Затея с торговлей мехом увенчалась полным успехом. Охотники доставили нам отличные шкуры рыжей и черно-бурой лисы и несколько шкур серебристо-черной лисы. За них мы заплатили от 10 до 30 шиллингов и продали их нашим офицерам по ценам от 12 до 16 фунтов стерлингов за каждую! Также было продано несколько рысьих, куничьих и горностаевых, довольно много лосиных и несколько тысяч заячьих шкур. Несмотря на наши баснословные доходы, покупатели также были чрезвычайно довольны: нескольким офицерам, уезжавшим в отпуск, за шкуру лисы давали 35 фунтов, а в Лондоне за одну шкуру серебристо-черной лисицы предложили целых 75 фунтов.
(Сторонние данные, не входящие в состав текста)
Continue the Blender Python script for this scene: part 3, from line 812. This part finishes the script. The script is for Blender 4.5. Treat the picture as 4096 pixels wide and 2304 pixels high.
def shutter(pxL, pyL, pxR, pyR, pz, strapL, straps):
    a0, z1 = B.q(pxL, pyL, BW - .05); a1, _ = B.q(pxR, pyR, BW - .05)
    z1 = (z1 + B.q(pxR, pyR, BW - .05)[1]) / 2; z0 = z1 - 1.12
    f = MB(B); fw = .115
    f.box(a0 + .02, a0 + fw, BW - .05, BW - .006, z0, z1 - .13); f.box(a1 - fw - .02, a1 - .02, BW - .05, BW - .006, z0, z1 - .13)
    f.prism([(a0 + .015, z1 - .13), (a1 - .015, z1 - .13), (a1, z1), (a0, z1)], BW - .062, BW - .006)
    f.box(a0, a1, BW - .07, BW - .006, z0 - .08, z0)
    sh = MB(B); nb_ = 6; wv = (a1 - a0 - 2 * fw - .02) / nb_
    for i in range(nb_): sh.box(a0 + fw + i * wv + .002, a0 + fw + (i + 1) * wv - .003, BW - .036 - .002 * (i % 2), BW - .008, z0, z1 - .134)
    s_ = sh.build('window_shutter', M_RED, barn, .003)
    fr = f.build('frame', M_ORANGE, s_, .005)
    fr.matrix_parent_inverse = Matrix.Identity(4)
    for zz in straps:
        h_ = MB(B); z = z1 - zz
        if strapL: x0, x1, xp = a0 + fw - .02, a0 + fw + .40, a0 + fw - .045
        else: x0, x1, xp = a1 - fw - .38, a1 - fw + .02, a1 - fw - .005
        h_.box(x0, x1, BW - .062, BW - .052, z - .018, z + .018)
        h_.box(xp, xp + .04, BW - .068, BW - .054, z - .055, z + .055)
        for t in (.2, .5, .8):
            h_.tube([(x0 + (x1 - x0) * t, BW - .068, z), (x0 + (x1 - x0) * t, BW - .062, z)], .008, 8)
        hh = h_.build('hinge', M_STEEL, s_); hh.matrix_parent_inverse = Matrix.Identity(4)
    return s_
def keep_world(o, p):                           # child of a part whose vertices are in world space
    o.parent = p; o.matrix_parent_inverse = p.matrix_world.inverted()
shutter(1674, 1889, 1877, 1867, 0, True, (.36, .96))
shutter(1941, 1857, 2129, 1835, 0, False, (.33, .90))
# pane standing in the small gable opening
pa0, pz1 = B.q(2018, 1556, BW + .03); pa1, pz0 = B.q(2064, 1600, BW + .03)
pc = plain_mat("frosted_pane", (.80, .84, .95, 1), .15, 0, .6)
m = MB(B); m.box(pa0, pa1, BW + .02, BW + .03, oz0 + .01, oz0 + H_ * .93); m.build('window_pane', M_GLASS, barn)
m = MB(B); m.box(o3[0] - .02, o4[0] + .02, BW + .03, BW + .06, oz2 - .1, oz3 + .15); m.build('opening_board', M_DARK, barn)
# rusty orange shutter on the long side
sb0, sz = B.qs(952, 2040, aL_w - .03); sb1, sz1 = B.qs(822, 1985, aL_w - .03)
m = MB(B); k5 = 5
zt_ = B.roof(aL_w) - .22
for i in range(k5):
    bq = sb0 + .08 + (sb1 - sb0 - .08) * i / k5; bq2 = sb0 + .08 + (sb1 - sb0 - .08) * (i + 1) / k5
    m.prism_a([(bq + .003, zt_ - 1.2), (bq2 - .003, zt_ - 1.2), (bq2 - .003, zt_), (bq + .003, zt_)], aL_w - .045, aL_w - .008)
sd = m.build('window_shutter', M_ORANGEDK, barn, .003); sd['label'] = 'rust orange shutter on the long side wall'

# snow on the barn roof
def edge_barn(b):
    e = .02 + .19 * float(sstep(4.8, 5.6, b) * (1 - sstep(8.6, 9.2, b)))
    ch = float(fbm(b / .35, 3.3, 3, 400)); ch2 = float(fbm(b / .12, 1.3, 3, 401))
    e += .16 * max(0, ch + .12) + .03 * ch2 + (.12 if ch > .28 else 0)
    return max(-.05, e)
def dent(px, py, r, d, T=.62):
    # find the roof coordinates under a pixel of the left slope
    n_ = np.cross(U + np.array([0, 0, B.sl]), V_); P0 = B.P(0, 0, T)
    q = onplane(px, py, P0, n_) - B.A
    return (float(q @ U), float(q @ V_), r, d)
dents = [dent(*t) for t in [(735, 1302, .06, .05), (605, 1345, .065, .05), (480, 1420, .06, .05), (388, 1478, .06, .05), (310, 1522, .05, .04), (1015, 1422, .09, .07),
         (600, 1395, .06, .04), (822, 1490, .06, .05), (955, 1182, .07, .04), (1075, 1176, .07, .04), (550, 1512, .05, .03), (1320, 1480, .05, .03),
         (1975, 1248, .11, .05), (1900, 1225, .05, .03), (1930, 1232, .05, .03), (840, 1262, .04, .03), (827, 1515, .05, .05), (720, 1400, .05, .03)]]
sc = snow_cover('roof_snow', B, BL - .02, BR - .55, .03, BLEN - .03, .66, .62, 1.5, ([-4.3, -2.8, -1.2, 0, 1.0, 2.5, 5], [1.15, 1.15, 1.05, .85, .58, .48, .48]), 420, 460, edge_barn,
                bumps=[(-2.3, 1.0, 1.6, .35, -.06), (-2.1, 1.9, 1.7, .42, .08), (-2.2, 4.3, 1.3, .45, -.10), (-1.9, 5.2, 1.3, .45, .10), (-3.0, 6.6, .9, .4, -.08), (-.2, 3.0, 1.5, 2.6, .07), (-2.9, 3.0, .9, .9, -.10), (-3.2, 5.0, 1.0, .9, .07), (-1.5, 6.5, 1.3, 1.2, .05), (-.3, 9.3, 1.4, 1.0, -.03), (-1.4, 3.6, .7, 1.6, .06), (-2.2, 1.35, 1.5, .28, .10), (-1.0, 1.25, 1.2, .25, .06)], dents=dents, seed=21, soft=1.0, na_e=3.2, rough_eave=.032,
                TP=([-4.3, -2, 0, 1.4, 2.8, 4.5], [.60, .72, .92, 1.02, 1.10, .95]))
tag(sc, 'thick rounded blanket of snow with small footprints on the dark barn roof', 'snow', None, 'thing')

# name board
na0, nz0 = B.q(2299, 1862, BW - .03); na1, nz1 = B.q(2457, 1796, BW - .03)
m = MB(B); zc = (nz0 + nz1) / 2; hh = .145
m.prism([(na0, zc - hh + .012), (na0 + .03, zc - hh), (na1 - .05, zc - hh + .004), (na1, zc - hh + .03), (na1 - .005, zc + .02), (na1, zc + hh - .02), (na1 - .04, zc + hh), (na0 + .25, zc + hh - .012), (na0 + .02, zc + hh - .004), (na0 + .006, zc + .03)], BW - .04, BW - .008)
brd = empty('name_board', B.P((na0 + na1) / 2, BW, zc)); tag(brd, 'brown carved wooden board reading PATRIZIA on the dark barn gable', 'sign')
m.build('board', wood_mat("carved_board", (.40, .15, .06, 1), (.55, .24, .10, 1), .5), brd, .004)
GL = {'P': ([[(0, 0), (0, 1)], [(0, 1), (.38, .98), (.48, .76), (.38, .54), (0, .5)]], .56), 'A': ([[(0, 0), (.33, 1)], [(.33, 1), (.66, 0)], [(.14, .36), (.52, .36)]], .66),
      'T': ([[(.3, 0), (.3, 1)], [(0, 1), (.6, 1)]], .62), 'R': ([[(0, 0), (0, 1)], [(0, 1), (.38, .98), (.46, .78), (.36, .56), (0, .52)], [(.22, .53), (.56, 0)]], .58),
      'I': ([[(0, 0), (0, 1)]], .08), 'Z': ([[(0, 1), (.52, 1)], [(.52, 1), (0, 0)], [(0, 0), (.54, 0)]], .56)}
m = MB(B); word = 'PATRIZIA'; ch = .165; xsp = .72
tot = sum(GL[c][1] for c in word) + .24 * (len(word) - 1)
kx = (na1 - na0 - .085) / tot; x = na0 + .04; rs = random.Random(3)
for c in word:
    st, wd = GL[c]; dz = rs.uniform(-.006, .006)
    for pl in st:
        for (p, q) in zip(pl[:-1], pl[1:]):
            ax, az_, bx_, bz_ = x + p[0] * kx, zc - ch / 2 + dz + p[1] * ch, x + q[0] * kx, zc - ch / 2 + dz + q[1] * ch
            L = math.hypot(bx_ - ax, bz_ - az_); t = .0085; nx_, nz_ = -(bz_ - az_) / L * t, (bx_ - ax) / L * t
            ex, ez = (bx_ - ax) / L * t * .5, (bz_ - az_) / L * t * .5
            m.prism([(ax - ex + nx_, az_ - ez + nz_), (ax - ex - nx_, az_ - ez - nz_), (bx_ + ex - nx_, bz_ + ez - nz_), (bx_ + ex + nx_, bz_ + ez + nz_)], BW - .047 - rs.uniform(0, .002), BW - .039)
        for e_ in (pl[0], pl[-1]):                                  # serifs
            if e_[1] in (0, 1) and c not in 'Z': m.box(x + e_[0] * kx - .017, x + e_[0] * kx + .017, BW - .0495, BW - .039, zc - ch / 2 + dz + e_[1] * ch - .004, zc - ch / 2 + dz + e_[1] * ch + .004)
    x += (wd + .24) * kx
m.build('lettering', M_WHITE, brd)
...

Учет велся офицером, который в свободное время между войнами работал профессиональным бухгалтером, поэтому при отъезде из России вся наша бухгалтерия была в полном порядке: были выплачены все пенсии за три месяца, а в активах оставалась отличная моторная лодка с двигателем мощностью 10 лошадиных сил и 600 фунтов стерлингов деньгами. В конце концов Военное министерство согласилось выплачивать пенсии карельским вдовам и сиротам и пособия солдатам-инвалидам.